鉄道の音/向谷 実
鉄道の音 (アスキー新書)
アスキー・メディアワークス 2009-03-10 |
鉄道趣味は、かなり奥深い世界であることは、最近のブームによっても、よく知られるようになってきたと思う。
いわゆる、“乗り鉄”、“撮り鉄”…なんていうジャンルもあるくらいだ。さらに、“音鉄”や“録り鉄”と言われるジャンルもあってインターネットの世界では散見されるものの、書籍ではなかなか取り上げられることはなかったように思う。
テレビのタモリ倶楽部でも有名な、本書の著者向山実は、ミュージシャンらしく鉄道の音に対しては、こだわりがあるよう。そもそも、ミュージシャンになったのも、鉄道の音が影響したと断言してしまうくらいだから、相当なものだ。

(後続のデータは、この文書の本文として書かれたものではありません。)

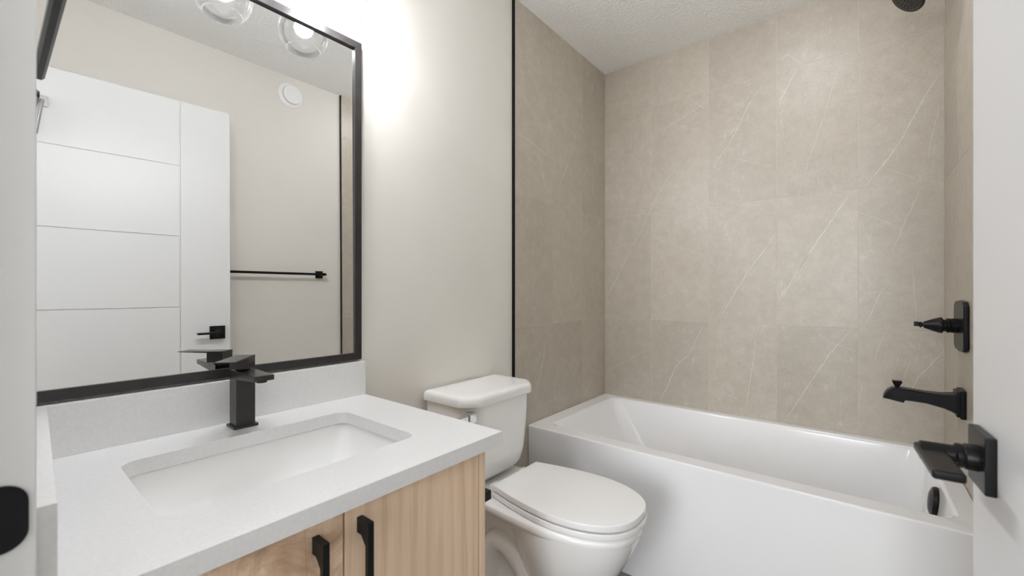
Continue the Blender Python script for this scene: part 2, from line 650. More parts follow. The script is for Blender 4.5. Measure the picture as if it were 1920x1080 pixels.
BACK_VEINS = [(0.6, [(0.088, 2.426), (0.008, 2.172)]), (0.7, [(0.403, 2.366), (0.296, 2.173)]), (0.4, [(0.356, 2.382), (0.434, 2.303)]), (0.8, [(0.528, 2.262), (0.514, 2.216), (0.509, 2.166)]), (0.7, [(0.494, 2.155), (0.586, 2.063)]), (1.0, [(0.6, 2.109), (0.484, 2.059), (0.35, 2.009)]), (0.6, [(0.252, 1.867), (0.107, 1.782)]), (1.2, [(0.835, 2.108), (0.777, 2.021), (0.699, 1.857), (0.609, 1.737)]), (1.0, [(0.99, 2.151), (0.91, 2.003)]), (0.6, [(1.148, 2.115), (1.117, 2.014), (1.083, 1.878), (1.026, 1.68), (0.997, 1.561)]), (1.6, [(1.475, 1.99), (1.435, 1.919), (1.367, 1.774), (1.309, 1.66), (1.232, 1.552)]), (1.6, [(1.187, 1.546), (1.124, 1.432), (1.033, 1.274), (0.99, 1.197)]), (1.0, [(0.494, 1.851), (0.382, 1.725), (0.291, 1.577), (0.218, 1.431), (0.137, 1.313)]), (1.2, [(0.906, 1.382), (0.835, 1.273)]), (0.6, [(1.413, 1.539), (1.35, 1.352), (1.321, 1.258)]), (0.5, [(1.303, 1.621), (1.396, 1.565)]), (0.5, [(0.717, 1.781), (0.898, 1.699)]), (0.5, [(1.462, 1.866), (1.429, 1.637)]), (0.6, [(0.898, 2.218), (0.952, 2.231), (1.012, 2.161)]), (0.4, [(1.184, 1.459), (1.285, 1.406), (1.344, 1.368)]), (0.5, [(0.434, 1.528), (0.413, 1.309)]), (1.2, [(0.189, 1.364), (0.137, 1.294), (0.076, 1.171), (0.008, 1.049)]), (0.6, [(0.419, 1.27), (0.387, 0.932)]), (1.3, [(0.867, 1.324), (0.777, 1.187), (0.655, 0.959)]), (1.2, [(1.048, 1.307), (0.975, 1.164), (0.914, 1.051)]), (0.7, [(1.297, 1.125), (1.229, 0.936)]), (0.5, [(1.385, 1.195), (1.396, 0.977)]), (1.4, [(0.581, 0.931), (0.504, 0.757), (0.434, 0.683), (0.34, 0.473)]), (1.0, [(0.822, 0.914), (0.806, 0.762), (0.773, 0.482)]), (1.4, [(1.187, 0.93), (1.107, 0.809), (1.019, 0.633), (0.933, 0.471)]), (0.6, [(1.055, 0.918), (1.117, 0.862), (1.207, 0.831)]), (1.5, [(1.478, 0.863), (1.401, 0.744), (1.367, 0.661)]), (0.8, [(0.274, 0.763), (0.033, 0.615)]), (0.6, [(1.297, 0.924), (1.266, 0.808)]), (0.6, [(0.609, 0.587), (0.768, 0.539)]), (0.4, [(1.379, 0.82), (1.356, 0.723)]), (0.4, [(1.424, 0.762), (1.456, 0.706)]), (0.4, [(0.434, 1.343), (0.6, 1.282)]), (0.4, [(1.229, 0.706), (1.21, 0.587)])]
LEFT_VEINS = [(0.7, [(1.713, 2.416), (1.672, 2.244)]), (0.6, [(1.722, 2.333), (1.845, 2.257)]), (0.7, [(1.95, 2.447), (1.901, 2.352), (1.854, 2.261)]), (0.7, [(2.33, 2.408), (2.268, 2.29), (2.197, 2.185)]), (1.0, [(2.14, 2.042), (2.084, 1.971), (1.98, 1.761), (1.882, 1.606)]), (0.9, [(1.556, 1.826), (1.688, 1.806), (1.836, 1.774)]), (0.7, [(2.162, 1.813), (2.317, 1.777)]), (0.4, [(1.548, 2.159), (1.688, 2.165)]), (0.8, [(2.022, 1.804), (1.963, 1.733), (1.919, 1.648), (1.876, 1.571)]), (1.0, [(1.901, 1.05), (1.859, 0.973)]), (1.0, [(1.635, 0.924), (1.587, 0.849), (1.553, 0.791)]), (0.9, [(1.785, 0.865), (1.762, 0.757), (1.708, 0.607)]), (1.0, [(2.149, 0.759), (2.075, 0.663), (2.055, 0.637)]), (0.5, [(1.85, 0.796), (1.954, 0.733), (2.046, 0.682)]), (0.8, [(2.254, 0.93), (2.232, 0.884)]), (0.4, [(1.671, 0.922), (1.701, 0.846)]), (0.4, [(2.292, 0.738), (2.259, 0.637)])]
xs = [0.0] + [0.2919 + i * TW for i in range(4)] + [W]
zs = [0.35, Z1 - TH, Z1, Z1 + TH, ZC]
tb = tiled('tile_cladding', w_back, xs, zs, lambda s, z, o: (s, D - o, z), 0.012, BACK_VEINS)
tb['label'] = 'beige stone-look tile on the wall behind the tub'
ys = [YT, 1.8496, 1.8496 + TW, D]
zs2 = [FZ, Z1 - TH, Z1, Z1 + TH, ZC]
tl = tiled('tile_cladding', w_left, ys, zs2, lambda s, z, o: (o, s, z), 0.014, LEFT_VEINS)
tl['label'] = 'beige stone-look tile on the wall beside the toilet'
rv = [(0.8, [(1.62, 0.55), (1.70, 0.9), (1.74, 1.2), (1.80, 1.5)]), (0.8, [(1.95, 1.0), (2.02, 1.35), (2.10, 1.9)]),
      (1.0, [(2.20, 0.6), (2.26, 1.1), (2.33, 1.5)]), (0.7, [(2.1, 1.75), (2.3, 1.25)]), (0.8, [(1.66, 1.6), (1.78, 2.2)]),
      (0.8, [(2.30, 1.7), (2.38, 2.3)])]
trr = tiled('tile_cladding', w_right, ys, zs2, lambda s, z, o: (W - o, s, z), 0.015, rv)
trr['label'] = 'beige stone-look tile on the wall with the tub spout'
# black edge trims where tile meets paint
struct('trim_2', bx((DL, YT - 0.0035, FZ), (0.0012, YT + 0.001, ZC), 0.0006), M['black_metal'],
       'thin black metal edge strip beside the toilet', smooth=40)
struct('trim_3', bx((W - 0.0012, YT - 0.0035, FZ), (DR, YT + 0.001, ZC), 0.0006), M['black_metal'],
       'thin black metal edge strip by the towel bar', smooth=40)

# ------------------------------------------------------------------ bathtub
tub = thing('bathtub', 'white alcove bathtub with flat apron against the beige tile', 'bathtub', (0.74, 2.03, FZ))
b = new()
x0, x1, y0, y1 = 0.001, W - 0.001, YTUB, D - 0.001
n = 8


def tring(ix0, iy0, ix1, iy1, r, z):
    return [(p[0], p[1], z) for p in rrect(ix0, iy0, ix1, iy1, r, n)]


rings = [
    tring(x0, y0 + 0.010, x1, y1, 0.002, FZ),
    tring(x0, y0 + 0.003, x1, y1, 0.002, ZTUB - 0.045),
    tring(x0, y0 + 0.0015, x1, y1, 0.003, ZTUB - 0.020),
    tring(x0, y0, x1, y1, 0.004, ZTUB - 0.010),
    tring(x0, y0 + 0.001, x1, y1, 0.004, ZTUB - 0.004),
    tring(x0 + 0.004, y0 + 0.006, x1 - 0.001, y1 - 0.001, 0.006, ZTUB),
    tring(0.072, 1.703, 1.428, 2.388, 0.045, ZTUB),
    tring(0.079, 1.710, 1.423, 2.383, 0.050, ZTUB - 0.005),
    tring(0.086, 1.716, 1.420, 2.379, 0.055, ZTUB - 0.014),
    tring(0.16, 1.735, 1.408, 2.362, 0.075, 0.33),
    tring(0.24, 1.755, 1.395, 2.345, 0.09, 0.19),
    tring(0.285, 1.775, 1.375, 2.325, 0.10, 0.115),
    tring(0.33, 1.81, 1.34, 2.29, 0.10, 0.085),
    tring(0.45, 1.90, 1.25, 2.20, 0.08, 0.078),
]
loft(b, rings)
obj('tub_shell', b, M['acrylic'], tub, 38)
b = new()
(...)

実は…僕も、鉄道の音にはそれなりにこだわりがあり、乗ったときはもちろん、さまざまな鉄道に関する音には敏感で、つねに耳をそばだてていると言っても過言ではない。何度か聞いていれば、アナウンスを再現することだってできる。
それだけに、車内放送による広告は耳障りに感じてしまうんだけど。
話がずれた。
たしかに、とても興味深いジャンルの本ではある。しかし、190ページ中、本文は、なんと100ページにも満たないのだ。
さらに本文の半分近くが著者の半生を振り返った話になっているため、タイトル通りの“鉄道の音”に関する内容は、実は50ページほどしかないのは、何とも言えない気分。しかも、これらの核心部分については、あるサイトで紹介されていることもあって、何とも言えない気分。ちなみに、本書後半の半分以上(100ページあまり)を占めるのが、車内アナウンスの喚呼集と自らが作曲した京阪電車の発車メロディの解説ページだ。
これまでにないジャンルの本であるだけに、期待が大きすぎたのかもしれず、読後感はちょっと残念。